Roots

 Sequined flamingoes and pale cherry lipstick on sandy skin freshly cut hair light as feathers against the cheeks. Loafers and an engagement ring sit across from me on the bus. Like the community garden across the street, so close but an odyssey away. Joining that community garden will mean that I have reached a certain time in my life. 

But maybe you should live the life you want now. Right? Despite the fact that you feel like an apple in July: too bitter to eat. Or the ocean: salty as fuck. Unready and unstable. Maybe the story happens out of order. No one says you can't live your utopia. Unless it's against the law. But lots of people live around the law. Like the guy who smokes a fatty on Saturday mornings right outside my window so I have to leave to not get contact high. Or is it too late?

He's living how he wants. Or needs for that matter, which might be interchangeable.
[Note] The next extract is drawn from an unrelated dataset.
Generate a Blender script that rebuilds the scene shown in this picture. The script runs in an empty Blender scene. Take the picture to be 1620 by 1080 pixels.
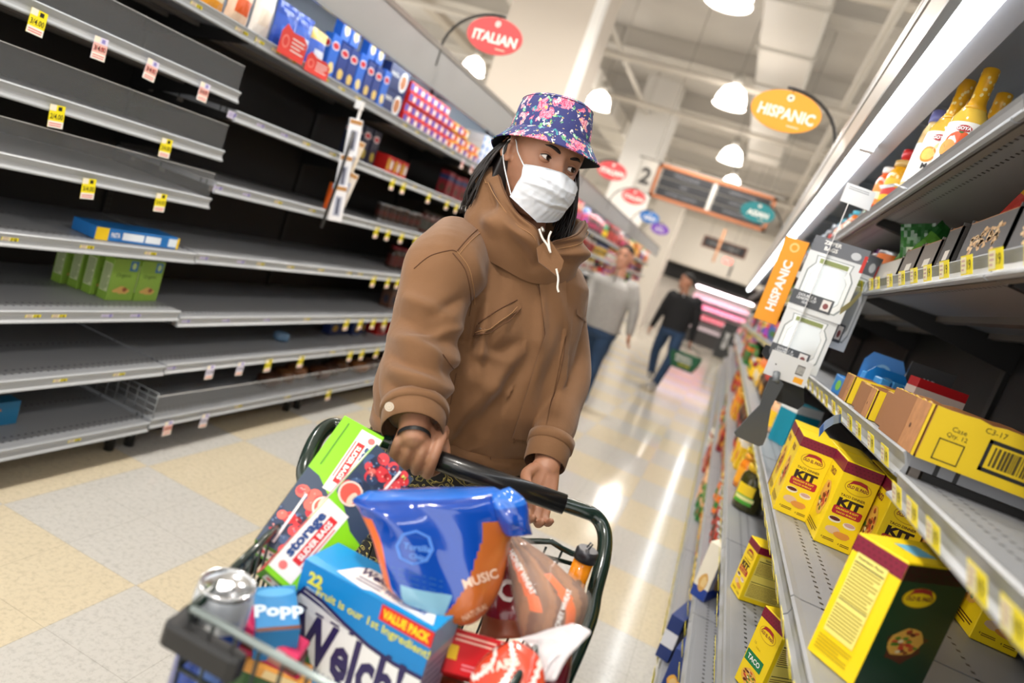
import bpy, math, random
from mathutils import Vector, Matrix
from mathutils.bvhtree import BVHTree
PI = math.pi
rnd = random.Random(11)
SC = bpy.context.scene
COL = SC.collection

# ---------------------------------------------------------------- camera
CAM = Vector((0, 0, 1.42)); FPX = 1080.0
def cam_rows():
    ya, pi_, ro = (math.radians(v) for v in (-15.87, -8.35, 19.48))
    cy, sy, cp, sp = math.cos(ya), math.sin(ya), math.cos(pi_), math.sin(pi_)
    fw = Vector((sy*cp, cy*cp, sp)); rt = Vector((cy, -sy, 0)); dn = fw.cross(rt)
    c, s = math.cos(ro), math.sin(ro)
    return c*rt - s*dn, s*rt + c*dn, fw
RT, DN, FW = cam_rows()
def ray(px, py): return RT*((px-810)/FPX) + DN*((py-540)/FPX) + FW
def at(px, py, X=None, Y=None, Z=None, D=None):
    """the point of the place seen at a pixel of the photo, on a known plane"""
    r = ray(px, py)
    if X is not None: t = (X-CAM.x)/r.x
    elif Y is not None: t = (Y-CAM.y)/r.y
    elif Z is not None: t = (Z-CAM.z)/r.z
    else: t = D
    return CAM + r*t
cd = bpy.data.cameras.new('camera'); co = bpy.data.objects.new('camera', cd); COL.objects.link(co)
cd.sensor_width = 36; cd.lens = 24; cd.clip_start = .02; cd.clip_end = 200
m = Matrix.Identity(4)
for i, v in enumerate((RT, -DN, -FW)):
    for j in range(3): m[j][i] = v[j]
m.translation = CAM; co.matrix_world = m
cd.dof.use_dof = True; cd.dof.focus_distance = 1.42; cd.dof.aperture_fstop = 2.0
SC.camera = co

# ---------------------------------------------------------------- light and exposure
SC.view_settings.view_transform = 'Standard'; SC.view_settings.look = 'None'
SC.view_settings.exposure = 0.04; SC.view_settings.gamma = 1
w = bpy.data.worlds.new('store_air'); SC.world = w; w.use_nodes = True
w.node_tree.nodes['Background'].inputs[0].default_value = (1.0, .97, .93, 1)
w.node_tree.nodes['Background'].inputs[1].default_value = 2.2
TUBE_W = 9.0      # canopy tubes, emission strength
LAMP_W = 62.0     # watts in each hanging lamp
LAMP_XY = [(-1.08, 3.4), (-1.08, 6.97), (-1.08, 10.4), (-1.08, 14.2), (-1.08, 17.2), (-1.08, 0), (-3.6, 12.8), (-6.3, 12.9), (-3.6, 5.5), (-3.6, 2), (2.2, 1.2), (2.2, 6), (-6.3, 6.5), (-1.08, -3), (-3.6, 18.5), (2.2, 12), (2.2, 18), (-1.08, 22)]  # closing entries are extra lamps added to brighten the far end

# ---------------------------------------------------------------- materials
MATS = {}
def lin(h):
    if isinstance(h, str):
        h = h.lstrip('#'); v = [int(h[i:i+2], 16)/255 for i in (0, 2, 4)]
    else: v = h
    return tuple((c/12.92 if c <= .04045 else ((c+.055)/1.055)**2.4) for c in v)
def M(col, rough=.5, metal=0., coat=0., noise=0., nscale=30., bump=0., spec=.5, key=None):
    k = key or (col, rough, metal, coat, noise, nscale, bump, spec)
    if k in MATS: return MATS[k]
    m = bpy.data.materials.new('paint'); m.use_nodes = True; nt = m.node_tree
    b = nt.nodes['Principled BSDF']; c = lin(col)
    b.inputs['Base Color'].default_value = (*c, 1); b.inputs['Roughness'].default_value = rough
    b.inputs['Metallic'].default_value = metal; b.inputs['Coat Weight'].default_value = coat
    b.inputs['Specular IOR Level'].default_value = spec
    if noise or bump:
        tc = nt.nodes.new('ShaderNodeTexCoord'); n = nt.nodes.new('ShaderNodeTexNoise')
        n.inputs['Scale'].default_value = nscale; n.inputs['Detail'].default_value = 4
        nt.links.new(tc.outputs['Object'], n.inputs['Vector'])
        if noise:
            r = nt.nodes.new('ShaderNodeValToRGB'); r.color_ramp.elements[0].position = .3; r.color_ramp.elements[1].position = .7
            r.color_ramp.elements[0].color = (*[x*(1-noise) for x in c], 1); r.color_ramp.elements[1].color = (*[min(1, x*(1+noise)) for x in c], 1)
            nt.links.new(n.outputs['Fac'], r.inputs['Fac']); nt.links.new(r.outputs['Color'], b.inputs['Base Color'])
        if bump:
            bp = nt.nodes.new('ShaderNodeBump'); bp.inputs['Strength'].default_value = bump; bp.inputs['Distance'].default_value = .002
            nt.links.new(n.outputs['Fac'], bp.inputs['Height']); nt.links.new(bp.outputs['Normal'], b.inputs['Normal'])
    MATS[k] = m; return m
def emit(col, s, name='lamp_glow'):
    m = bpy.data.materials.new(name); m.use_nodes = True; b = m.node_tree.nodes['Principled BSDF']
    b.inputs['Base Color'].default_value = (*lin(col), 1)
    b.inputs['Emission Color'].default_value = (*lin(col), 1); b.inputs['Emission Strength'].default_value = s; return m
def clear(col='#ffffff', alpha=.25, rough=.08, name='clear_plastic'):
    k = ('clear', col, alpha, rough)
    if k in MATS: return MATS[k]
    m = bpy.data.materials.new(name); m.use_nodes = True; nt = m.node_tree; b = nt.nodes['Principled BSDF']
    b.inputs['Base Color'].default_value = (*lin(col), 1); b.inputs['Roughness'].default_value = rough
    tr = nt.nodes.new('ShaderNodeBsdfTransparent'); mx = nt.nodes.new('ShaderNodeMixShader'); mx.inputs[0].default_value = alpha
    nt.links.new(tr.outputs[0], mx.inputs[1]); nt.links.new(b.outputs[0], mx.inputs[2])
    nt.links.new(mx.outputs[0], nt.nodes['Material Output'].inputs[0]); MATS[k] = m; return m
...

Have you built up walls? Can someone please tear them down? I don't want to have to do it for myself. But that's what Joseph Campbell was  saying: "You need to save yourself and in saving yourself you save the world." The work is yours. 

Yes. I believe it. Things are getting better quietly. Healing underneath. It necessarily must heal beneath the storms. Quiet actions, slow as growing roots all white and pale in wet brown dirt. If we can just poke our heads up into the air, we might find those small tendrils might be just enough.